TURNER (voice-over): As a teenager Seth landed a role on the television series "Freaks and Geeks." The show was a Hollywood launching pad for the cast, who have continued to work together over the years. Some reuniting again in "This is the End."

(on camera): It almost seemed like you were just vibing in a lot of the scenes.

ROGEN: It's hard to tell which ones are written and which ones are improvised. But there's like, I'd say the movie is like a 50-50 mix.

TURNER: And you guys bag on each other in the movie. Was there anything that was off limits like OK, you cannot go there?
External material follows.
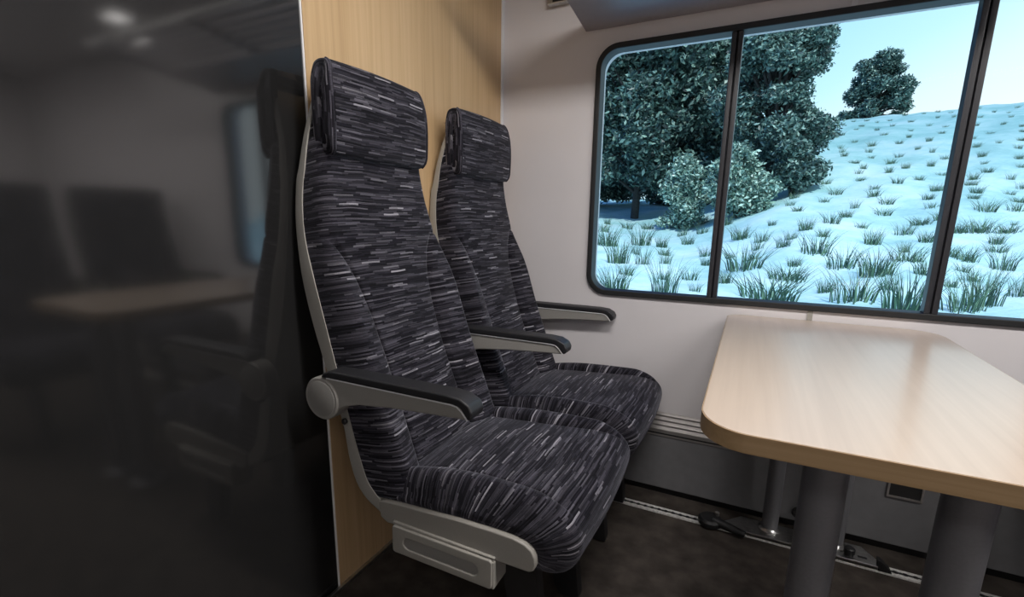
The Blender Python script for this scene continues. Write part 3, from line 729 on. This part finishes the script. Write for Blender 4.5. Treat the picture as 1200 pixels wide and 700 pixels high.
TUFTS = [
(-2.64,10.55,1.14,0.77,0,0),
(-1.46,10.14,0.89,0.94,1,0),
(-3.70,15.54,1.06,1.00,2,0),
(-2.90,15.29,0.79,0.71,3,0),
(-5.37,20.14,1.54,1.03,4,0),
(-4.22,21.56,1.43,1.14,5,0),
(0.45,11.43,1.69,0.79,6,0),
(1.87,11.25,1.27,0.82,7,0),
(2.48,10.72,1.17,1.02,8,0),
(-0.12,14.87,1.52,0.95,9,0),
(0.87,13.51,1.24,0.52,10,0),
(2.08,14.64,1.10,0.74,11,0),
(2.52,13.51,1.16,0.78,12,0),
(3.44,15.17,1.08,0.57,13,0),
(3.47,13.68,0.65,0.54,14,0),
(1.64,16.04,1.23,0.82,15,0),
(3.16,17.94,0.76,0.64,16,0),
(3.38,11.07,1.03,0.86,17,0),
(3.77,11.47,0.81,0.91,18,0),
(4.54,12.33,0.55,0.58,19,0),
(4.87,16.43,0.94,0.51,20,0),
(5.41,15.85,0.78,0.71,21,0),
(6.06,19.67,1.01,0.59,22,0),
(-2.95,24.89,0.78,0.71,23,1),
(-3.24,20.71,0.75,0.67,23,1),
(-1.36,17.94,0.63,0.51,23,1),
(-5.18,28.05,1.02,0.55,23,1),
(-6.86,25.09,1.14,0.68,23,1),
(-4.05,29.79,0.76,0.38,23,1),
(-6.19,27.50,1.02,0.55,23,1),
(-0.35,19.67,0.93,0.65,24,2),
(0.32,18.75,0.75,0.56,24,2),
(1.53,19.20,0.74,0.55,24,2),
(2.39,20.47,0.87,0.52,24,2),
(0.87,17.03,0.58,0.45,24,2),
(4.28,19.67,0.82,0.52,24,2),
(4.51,18.37,0.73,0.48,24,2),
(4.16,22.43,0.81,0.42,24,2),
(4.92,20.88,0.83,0.38,24,2),
(3.25,20.30,0.62,0.33,24,2),
(2.93,21.82,0.70,0.36,24,2),
(6.79,21.99,0.93,0.55,25,3),
(6.67,19.67,0.87,0.39,25,3),
(7.68,22.34,0.83,0.49,25,3),
(5.49,19.59,0.80,0.45,25,3),
(5.89,17.80,0.71,0.40,25,3),
(5.52,21.13,0.73,0.38,25,3),
(4.30,13.84,0.63,0.39,25,3),
(1.04,14.81,0.58,0.35,24,2),
(4.59,16.70,0.66,0.43,25,3),
(1.96,18.08,0.55,0.36,24,2),
(2.53,12.18,0.45,0.37,24,2),
(6.29,25.59,0.73,0.40,26,4),
(9.12,27.72,0.43,0.40,27,5),
(7.00,36.66,0.54,0.30,26,4),
(3.42,23.35,0.51,0.44,26,4),
(11.38,40.83,0.36,0.28,27,5),
(1.28,24.30,0.56,0.33,26,4),
(8.27,24.01,0.72,0.29,27,5),
(10.58,34.39,0.39,0.25,27,5),
(4.14,28.05,0.67,0.25,26,4),
(5.35,34.94,0.55,0.37,26,4),
(4.57,30.51,0.43,0.38,26,4),
(15.40,48.09,0.51,0.26,27,5),
(1.47,25.80,0.71,0.36,26,4),
(3.05,26.11,0.82,0.48,26,4),
(1.53,23.16,0.61,0.30,26,4),
(5.63,22.89,0.74,0.31,26,4),
(7.40,34.53,0.43,0.27,26,4),
(9.92,29.43,0.44,0.29,27,5),
(5.79,24.20,0.56,0.34,26,4),
(2.56,24.89,0.64,0.34,26,4),
(10.22,30.75,0.58,0.29,27,5),
(6.62,39.07,0.63,0.25,26,4),
(4.22,24.89,0.68,0.42,26,4),
(4.39,26.01,0.60,0.30,26,4),
(7.56,26.53,0.72,0.29,27,5),
(7.29,29.20,0.59,0.24,26,4),
(10.28,39.23,0.50,0.31,27,5),
(8.05,32.13,0.63,0.33,27,5),
(10.58,45.66,0.37,0.24,26,4),
(6.47,33.58,0.59,0.34,26,4),
(4.32,31.62,0.68,0.25,26,4),
(7.38,46.76,0.36,0.27,26,4),
(9.21,31.62,0.56,0.35,27,5),
(7.79,33.44,0.37,0.37,26,4),
(2.43,28.85,0.49,0.39,26,4),
(4.18,35.50,0.52,0.41,26,4),
(6.91,23.72,0.57,0.23,27,5),
(10.17,36.66,0.39,0.24,27,5),
(11.71,35.36,0.48,0.29,27,5),
(4.26,29.43,0.54,0.34,26,4),
(12.32,40.02,0.46,0.25,27,5),
(12.11,43.18,0.51,0.20,27,5),
(1.59,27.06,0.88,0.51,26,4),
(11.14,44.40,0.36,0.28,27,5),
(7.22,30.88,0.52,0.41,26,4),
(2.76,27.72,0.78,0.37,26,4),
(6.20,27.72,0.60,0.29,26,4),
(8.16,40.34,0.44,0.22,26,4),
(8.13,35.93,0.49,0.34,26,4),
(4.63,40.83,0.55,0.35,26,4),
(4.09,33.71,0.51,0.34,26,4),
(13.88,44.58,0.31,0.19,27,5),
(6.02,43.70,0.59,0.18,26,4),
(11.29,38.15,0.50,0.19,27,5),
(6.61,41.49,0.42,0.25,26,4),
(7.04,48.86,0.56,0.26,26,4),
(10.92,42.15,0.36,0.25,27,5),
(8.38,25.29,0.50,0.26,27,5),
(5.91,32.00,0.73,0.38,26,4),
(9.58,42.83,0.45,0.31,26,4),
(1.77,30.02,0.81,0.38,26,4),
(5.10,38.61,0.49,0.31,26,4),
(5.70,36.51,0.64,0.39,26,4),
(8.97,30.27,0.43,0.22,27,5),
(9.59,33.84,0.61,0.32,27,5),
(5.57,42.32,0.43,0.19,26,4),
(5.37,29.20,0.51,0.41,26,4),
(13.93,50.05,0.39,0.27,27,5),
(8.99,44.93,0.59,0.21,26,4),
(4.46,23.82,0.77,0.43,26,4),
(12.41,37.55,0.40,0.25,27,5),
(10.02,41.16,0.46,0.21,27,5),
(13.57,46.02,0.33,0.24,27,5),
(5.26,26.74,0.66,0.42,26,4),
(9.18,38.15,0.47,0.21,26,4),
(9.36,35.65,0.44,0.26,27,5),
(5.11,45.48,0.40,0.26,26,4),
(13.75,53.56,0.41,0.31,27,5),
(9.58,49.85,0.52,0.28,26,4),
(6.44,50.85,0.51,0.29,26,4),
(7.27,24.79,0.67,0.35,27,5),
(13.16,41.82,0.35,0.21,27,5),
(8.71,28.85,0.60,0.31,27,5),
(9.10,26.42,0.68,0.41,27,5),
(6.15,30.27,0.59,0.36,26,4),
(7.66,43.00,0.40,0.26,26,4),
(8.34,47.90,0.45,0.22,26,4),
(10.32,48.09,0.40,0.20,26,4),
(7.63,38.00,0.43,0.31,26,4),
(10.85,32.91,0.47,0.33,27,5),
(7.98,27.72,0.63,0.42,27,5),
(4.23,36.95,0.47,0.34,26,4),
(12.71,38.76,0.39,0.23,27,5),
(5.26,33.44,0.45,0.25,26,4),
(11.47,49.65,0.47,0.23,26,4),
(11.81,47.90,0.46,0.17,27,5),
(1.50,12.33,0.54,0.42,24,2),
(-2.01,23.72,0.81,0.54,23,1),
(-2.83,19.05,0.66,0.44,23,1),
(-0.96,11.07,0.42,0.28,23,1),
(-1.21,16.43,0.47,0.45,23,1),
(7.03,20.47,0.25,0.24,25,3),
(-2.29,27.50,0.82,0.66,23,1),
(-1.35,13.78,0.71,0.47,23,1),
(6.09,18.60,0.60,0.45,25,3),
(-3.69,18.01,0.56,0.55,23,1),
(3.71,12.88,0.35,0.28,25,3),
(0.07,16.30,0.57,0.48,24,2),
(3.15,12.18,0.38,0.28,24,2),
(-0.57,17.31,0.45,0.35,24,2),
(-2.34,21.73,0.76,0.55,23,1),
(-1.93,13.19,0.47,0.36,23,1),
(0.60,20.96,0.46,0.31,24,2),
(-2.83,12.73,0.61,0.44,23,1),
(-1.02,24.20,0.62,0.57,24,2),
(-2.33,16.04,0.57,0.53,23,1),
(-7.84,29.43,0.63,0.57,23,1),
(4.41,14.87,0.42,0.32,25,3),
(-0.47,12.83,0.53,0.46,24,2),
(0.20,17.73,0.59,0.50,24,2),
(3.65,16.56,0.44,0.41,24,2),
(1.09,18.01,0.54,0.40,24,2)]
TUFTS = [(a, b, c, d, LABS[e], GRPS[f]) for a, b, c, d, e, f in TUFTS]
#@T1
used = [False]*4
def place_tuft(x, y, sx, sz, label, group, k):
    src = protos[k]
    o = src if not used[k] else src.copy()
    if used[k]: C.objects.link(o)
    used[k] = True
    o.location = (x, y, hgt(x, y)-.02); o.rotation_euler = (0, 0, R.random()*.8-.4); o.scale = (sx, sx, sz)
    tag(o, label, 'grass', group)
for i, (x, y, sx, sz, lab, grp) in enumerate(TUFTS): place_tuft(x, y, sx, sz, lab, grp, i % 4)
for k in range(4):
    if not used[k]: bpy.data.objects.remove(protos[k])

# ------------------------------------------------------------------ light
def area(name, loc, rot, sx, sy, power, col=(1, .958, .93), spread=PI):
    l = bpy.data.lights.new(name, 'AREA'); l.shape = 'RECTANGLE'; l.size = sx; l.size_y = sy; l.energy = power; l.color = col; l.spread = spread
    o = bpy.data.objects.new(name, l); C.objects.link(o); o.location = loc; o.rotation_euler = rot; return o
for x, p in ((.05, 22.5), (1.15, 16), (2.25, 26)):
    area('ceiling_and_fill_lamp', (x, .72, ZC-.02), (0, 0, 0), .8, .22, p)
for x in (-.2, 1.4): area('ceiling_and_fill_lamp', (x, -.9, ZC-.02), (0, 0, 0), .8, .22, 3)  # added aisle fill, brightens the duct and table legs
for x, y in ((1.15, 1.62), (1.42, 1.84)): area('ceiling_and_fill_lamp', (x, y, ZC-.02), (0, 0, 0), .14, .1, .25)
sl = bpy.data.lights.new('sun', 'SUN'); sl.energy = 3.7; sl.angle = .02; sl.color = (1, .97, .9)
so_ = bpy.data.objects.new('sun', sl); C.objects.link(so_); so_.rotation_euler = (math.radians(38), 0, math.radians(20))
wd = bpy.data.worlds.new('sky'); S.world = wd; wd.use_nodes = True; nt = wd.node_tree; nt.nodes.clear()
wo = nt.nodes.new('ShaderNodeOutputWorld'); bg = nt.nodes.new('ShaderNodeBackground'); nt.links.new(bg.outputs[0], wo.inputs[0])
tc = nd(nt, 'ShaderNodeTexCoord'); sx = nd(nt, 'ShaderNodeSeparateXYZ'); nt.links.new(tc.outputs['Generated'], sx.inputs[0])
mm = nd(nt, 'ShaderNodeMath', operation='MULTIPLY_ADD'); mm.inputs[1].default_value = -.5
nt.links.new(sx.outputs[0], mm.inputs[0]); nt.links.new(sx.outputs[2], mm.inputs[2])
nt.links.new(ramp(nt, mm.outputs[0], [(0.0, (.97, .98, 1)), (.08, (.84, .95, 1)), (.17, (.60, .86, .97)), (.30, (.42, .72, .95)), (.44, (.26, .52, .85)), (.60, (.05, .16, .55))]), bg.inputs[0])
bg.inputs[1].default_value = 1.2

# ------------------------------------------------------------------ camera (fitted to the photograph's vanishing points)
F, CX, CY, YAW, PIT, ROLL, H = 567.572, 584.810, 375.962, .473905, .207487, .00936524, 1.1
fw = Vector((-math.sin(YAW)*math.cos(PIT), math.cos(YAW)*math.cos(PIT), -math.sin(PIT)))
r0 = Vector((math.cos(YAW), math.sin(YAW), 0)); u0 = r0.cross(fw)
r1 = r0*math.cos(ROLL)+u0*math.sin(ROLL); u1 = -r0*math.sin(ROLL)+u0*math.cos(ROLL)
cd = bpy.data.cameras.new('camera'); co = bpy.data.objects.new('camera', cd); C.objects.link(co)
co.matrix_world = Matrix(((r1.x, u1.x, -fw.x, 0), (r1.y, u1.y, -fw.y, 0), (r1.z, u1.z, -fw.z, H), (0, 0, 0, 1)))
cd.sensor_width = 36; cd.lens = F/1200*36; cd.shift_x = (600-CX)/1200; cd.shift_y = (CY-350)/1200; cd.clip_start = .02; cd.clip_end = 500
S.camera = co
S.view_settings.view_transform = 'Standard'; S.view_settings.look = 'None'; S.view_settings.exposure = 0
ROGEN: Almost everyone in the movie hit the brakes at some point and came to me and they're like we can't do this, this is too much. Yes, everyone at one point except Franco. He'll say and do anything. And I have to lead by example.

TURNER (voice-over): Edgy humor for audiences rooted in a simple goal among friends.

ROGEN: More than anything, we're just trying to make each other laugh.

(END VIDEOTAPE)

TURNER: "This is the End" opens June 12th. Well, that brings us the to end of our summer movie special. So you know what time it is, right? Time to grab that popcorn, get ready to see all those huge stars, action, adventure, comedy, animation. This summer's got something for everyone.

So dim those lights, and let the summer movies roll.